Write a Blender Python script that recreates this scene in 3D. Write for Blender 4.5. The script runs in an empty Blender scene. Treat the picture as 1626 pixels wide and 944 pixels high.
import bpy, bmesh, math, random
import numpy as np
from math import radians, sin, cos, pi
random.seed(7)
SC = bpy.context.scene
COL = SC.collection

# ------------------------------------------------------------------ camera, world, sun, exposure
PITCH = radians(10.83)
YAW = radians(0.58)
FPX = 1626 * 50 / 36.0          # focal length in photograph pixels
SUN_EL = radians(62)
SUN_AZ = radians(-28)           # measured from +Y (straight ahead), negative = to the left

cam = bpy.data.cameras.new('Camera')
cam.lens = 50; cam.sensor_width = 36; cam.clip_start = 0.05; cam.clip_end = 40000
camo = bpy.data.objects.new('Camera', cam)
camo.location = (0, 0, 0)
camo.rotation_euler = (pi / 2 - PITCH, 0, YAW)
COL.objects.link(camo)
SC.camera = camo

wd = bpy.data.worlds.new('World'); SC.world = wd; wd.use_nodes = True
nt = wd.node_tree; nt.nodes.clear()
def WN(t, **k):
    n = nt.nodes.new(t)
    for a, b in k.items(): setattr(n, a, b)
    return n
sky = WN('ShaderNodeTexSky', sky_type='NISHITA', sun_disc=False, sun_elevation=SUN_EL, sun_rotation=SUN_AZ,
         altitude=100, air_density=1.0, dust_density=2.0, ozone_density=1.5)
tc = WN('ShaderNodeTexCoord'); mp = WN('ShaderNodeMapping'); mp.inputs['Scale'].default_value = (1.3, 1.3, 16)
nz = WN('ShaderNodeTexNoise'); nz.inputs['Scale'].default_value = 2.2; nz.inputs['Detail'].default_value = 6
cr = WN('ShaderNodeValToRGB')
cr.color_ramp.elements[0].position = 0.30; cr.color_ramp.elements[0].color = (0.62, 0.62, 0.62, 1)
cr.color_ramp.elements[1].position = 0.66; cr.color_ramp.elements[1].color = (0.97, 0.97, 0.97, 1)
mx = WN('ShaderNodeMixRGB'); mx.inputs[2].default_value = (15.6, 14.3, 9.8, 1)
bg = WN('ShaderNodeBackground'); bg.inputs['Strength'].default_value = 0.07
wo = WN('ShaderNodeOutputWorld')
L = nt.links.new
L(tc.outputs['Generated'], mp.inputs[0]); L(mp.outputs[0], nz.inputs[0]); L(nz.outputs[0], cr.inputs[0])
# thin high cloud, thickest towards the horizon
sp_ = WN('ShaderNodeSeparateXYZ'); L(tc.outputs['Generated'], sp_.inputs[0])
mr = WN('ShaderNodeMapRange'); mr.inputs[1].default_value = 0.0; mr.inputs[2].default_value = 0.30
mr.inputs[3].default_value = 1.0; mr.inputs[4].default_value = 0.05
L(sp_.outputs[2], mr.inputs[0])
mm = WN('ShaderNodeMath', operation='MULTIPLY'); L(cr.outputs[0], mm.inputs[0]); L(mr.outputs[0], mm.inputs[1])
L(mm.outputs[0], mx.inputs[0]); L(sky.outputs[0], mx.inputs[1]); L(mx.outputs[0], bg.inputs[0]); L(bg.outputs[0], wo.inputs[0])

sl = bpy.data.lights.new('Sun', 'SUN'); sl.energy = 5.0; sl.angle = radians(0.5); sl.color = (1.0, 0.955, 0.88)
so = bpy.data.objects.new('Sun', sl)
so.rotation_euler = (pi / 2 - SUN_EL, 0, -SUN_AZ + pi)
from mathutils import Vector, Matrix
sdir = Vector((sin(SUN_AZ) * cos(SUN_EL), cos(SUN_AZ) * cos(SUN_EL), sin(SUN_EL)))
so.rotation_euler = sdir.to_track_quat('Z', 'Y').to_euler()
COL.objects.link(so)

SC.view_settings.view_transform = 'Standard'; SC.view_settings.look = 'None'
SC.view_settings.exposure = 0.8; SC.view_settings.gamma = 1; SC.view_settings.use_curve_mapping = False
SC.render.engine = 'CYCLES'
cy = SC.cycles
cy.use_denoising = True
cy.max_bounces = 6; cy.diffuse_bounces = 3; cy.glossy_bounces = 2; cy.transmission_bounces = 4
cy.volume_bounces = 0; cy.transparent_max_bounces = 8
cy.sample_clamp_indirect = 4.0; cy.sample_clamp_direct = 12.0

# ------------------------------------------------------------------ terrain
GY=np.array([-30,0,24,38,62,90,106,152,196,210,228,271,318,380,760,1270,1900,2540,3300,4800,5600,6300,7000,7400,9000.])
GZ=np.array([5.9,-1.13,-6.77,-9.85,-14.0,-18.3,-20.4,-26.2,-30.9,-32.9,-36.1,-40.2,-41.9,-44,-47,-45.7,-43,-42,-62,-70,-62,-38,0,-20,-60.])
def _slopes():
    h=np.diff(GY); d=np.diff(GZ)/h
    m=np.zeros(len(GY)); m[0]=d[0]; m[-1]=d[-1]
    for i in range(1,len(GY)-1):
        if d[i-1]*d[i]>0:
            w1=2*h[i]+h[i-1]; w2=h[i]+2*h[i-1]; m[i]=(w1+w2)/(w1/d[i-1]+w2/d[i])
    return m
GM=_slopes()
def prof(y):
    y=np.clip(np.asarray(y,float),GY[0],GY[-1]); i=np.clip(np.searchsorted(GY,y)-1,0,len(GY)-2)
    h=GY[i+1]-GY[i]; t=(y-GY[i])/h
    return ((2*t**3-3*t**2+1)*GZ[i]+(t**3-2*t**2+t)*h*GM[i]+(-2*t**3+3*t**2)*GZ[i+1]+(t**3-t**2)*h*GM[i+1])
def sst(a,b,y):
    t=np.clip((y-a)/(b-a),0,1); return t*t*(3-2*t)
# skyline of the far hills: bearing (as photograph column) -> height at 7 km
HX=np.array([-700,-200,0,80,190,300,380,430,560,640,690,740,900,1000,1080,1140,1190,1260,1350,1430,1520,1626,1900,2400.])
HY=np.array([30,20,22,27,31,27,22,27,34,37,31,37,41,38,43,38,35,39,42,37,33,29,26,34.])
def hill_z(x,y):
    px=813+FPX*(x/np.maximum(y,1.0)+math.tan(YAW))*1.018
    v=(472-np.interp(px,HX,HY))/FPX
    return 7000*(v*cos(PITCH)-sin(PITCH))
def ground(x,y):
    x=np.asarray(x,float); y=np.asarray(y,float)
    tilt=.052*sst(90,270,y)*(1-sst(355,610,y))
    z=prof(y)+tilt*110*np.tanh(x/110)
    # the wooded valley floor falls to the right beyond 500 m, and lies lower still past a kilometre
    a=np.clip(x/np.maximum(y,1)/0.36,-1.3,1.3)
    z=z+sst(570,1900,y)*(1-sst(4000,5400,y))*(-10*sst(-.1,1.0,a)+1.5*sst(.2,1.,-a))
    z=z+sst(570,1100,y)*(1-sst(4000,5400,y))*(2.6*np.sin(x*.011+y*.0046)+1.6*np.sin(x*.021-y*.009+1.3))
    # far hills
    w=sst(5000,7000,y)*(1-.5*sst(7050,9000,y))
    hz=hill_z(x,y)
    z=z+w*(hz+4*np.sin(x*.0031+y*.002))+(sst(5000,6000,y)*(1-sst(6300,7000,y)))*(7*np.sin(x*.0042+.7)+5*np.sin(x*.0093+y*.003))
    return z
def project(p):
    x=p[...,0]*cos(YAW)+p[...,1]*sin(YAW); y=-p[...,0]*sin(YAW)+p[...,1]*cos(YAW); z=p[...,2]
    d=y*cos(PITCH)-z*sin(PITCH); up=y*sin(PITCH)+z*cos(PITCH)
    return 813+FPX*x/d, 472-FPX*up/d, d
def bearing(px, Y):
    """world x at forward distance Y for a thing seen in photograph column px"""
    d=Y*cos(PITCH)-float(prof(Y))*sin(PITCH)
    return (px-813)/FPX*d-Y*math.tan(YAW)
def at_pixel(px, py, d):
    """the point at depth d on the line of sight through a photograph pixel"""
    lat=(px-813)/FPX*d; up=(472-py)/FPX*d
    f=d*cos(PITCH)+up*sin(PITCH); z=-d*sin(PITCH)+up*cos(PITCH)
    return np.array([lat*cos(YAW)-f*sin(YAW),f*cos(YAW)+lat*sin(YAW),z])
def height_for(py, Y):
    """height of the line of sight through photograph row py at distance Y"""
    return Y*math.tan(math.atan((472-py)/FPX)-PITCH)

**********

Set down each line of the material verbatim, from the first line through the line that contains "COL = SC.collection".

- _Worked answer_
Write a Blender Python script that recreates this scene in 3D. Write for Blender 4.5. The script runs in an empty Blender scene. Treat the picture as 1626 pixels wide and 944 pixels high.
import bpy, bmesh, math, random
import numpy as np
from math import radians, sin, cos, pi
random.seed(7)
SC = bpy.context.scene
COL = SC.collection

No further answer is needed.